İftira eşek arısına benzer, onu ilk vuruşta öldüremeyecekseniz, hiç dokunmamak daha iyidir.-B.Shaw-
Eskileri açalım diyorsunuz, şeffaflık adına herkes eteğindeki taşları döksün de kim ne suç işlemiş, açığa çıksın istiyorsunuz? Yeter artık şu Gordion düğümünü çözelim, diyorsunuz. Bu mümkün mü? Bir de vefasız davranıp Ulusal Kurtuluş Savaşı sonucu ülkemizi tam bağımsızlığa kavuşturan Türk Ulusunun Kahramanı Atatürk Hakkında çok ileri geri konuşup, iftira ediyorsunuz.
Günlerce yok Dersim, yok hacı hocaymış, efendilermiş yazıp çizildi, konuşuluyor. Bu tartışmalar bizi bir yere vardırmaz, Her iki ucundan çekilen lastik gibi biri bırakana kadar veya ip germe oyunu gibi taraf oyuncu topluyorsunuz. Hani, eskiden oynardık, ikiye bölünür ipi çekiştirirdik, hangi takım güçlüyse o kazanır, akordeon gibi üst üste yığılırdık.
Yahut da tahterevallide iki ayrı insan binmiş de kim ağırsa…Yok Kürt, yok Türk, yok efendim Alevi ve Sünni…
Dikkat ediyorum da tarihin her sayfasında karşıma Siyonist-Bizans-Haçlı entrikaları çıkıyor. Nasıl da sazan gibi atlıyoruz. Nasıl da içerden bizi bize kırdırıyorlar. Oltaya yumuşak peynir koymuşlar, bizler de atlıyoruz ekmek niyetine. Yumuşak peynirden oltaya yem olur mu? Şalgam aşa girmiş yağ oldum sanmış, Abdal ata bindim bey oldum sanmış, İp gerilmiş yay oldum sanmış. Ama ne yazıktır ki, bizler bir baltaya sap olamadık. Sapla samanı karıştırdık durduk. Şayet düşmanın eski yarasının olduğu yeri bilir de oraya yumruk atarsan can yakarsın. Bizim de yaramız, azınlıklar sorunu. Lozan’da bir türlü masada çözülemeyen sorunumuzu kendi içimizde de çözemedik.O ağalar var ya o ağalar, hani binlerce dönüm tarlaları olan ve maraba, diye limon gibi doğudaki vatandaşların suyunu sıkan ağalar, şıhlar, şeyhler şimdi neredeler?
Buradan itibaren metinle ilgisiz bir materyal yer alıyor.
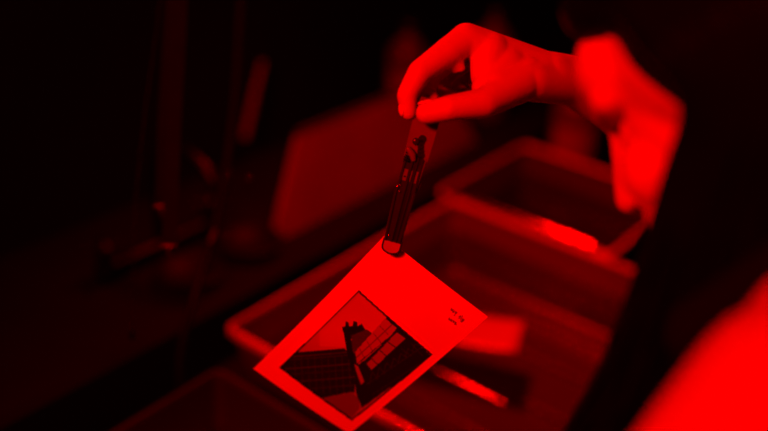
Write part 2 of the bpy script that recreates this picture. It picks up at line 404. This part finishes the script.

Kimi der meclisteler, kimi der kulisteler. İşte asıl başrol oyuncu onlar. Versinler hazineye ait muhtar tapulu topraklarını devlete, fabrikalar kurulsa o topraklara, doğudaki marabalar iş güç sahibi olsa, ağaya değil de ekmeğine hizmet etseler, fena mı olur yani?
Aslında Atatürk’ün gözü açık gitti. Hatay’ı kurtaran önderimiz, sıra Musul ve Kerkük’te demiş, ama ömrü yetmemişti. Tüm mirasını da Türk milletine bırakan bir liderin arkasından “naylon fatura” keseceğimize, İmralı’daki terör örgütünün henüz kesilmemiş, hala da ölen canların faturasını çıkartmaları gerekmez mi?Menemenli Kubilay’ın torunundan özür dilenilmesi gerekmez mi?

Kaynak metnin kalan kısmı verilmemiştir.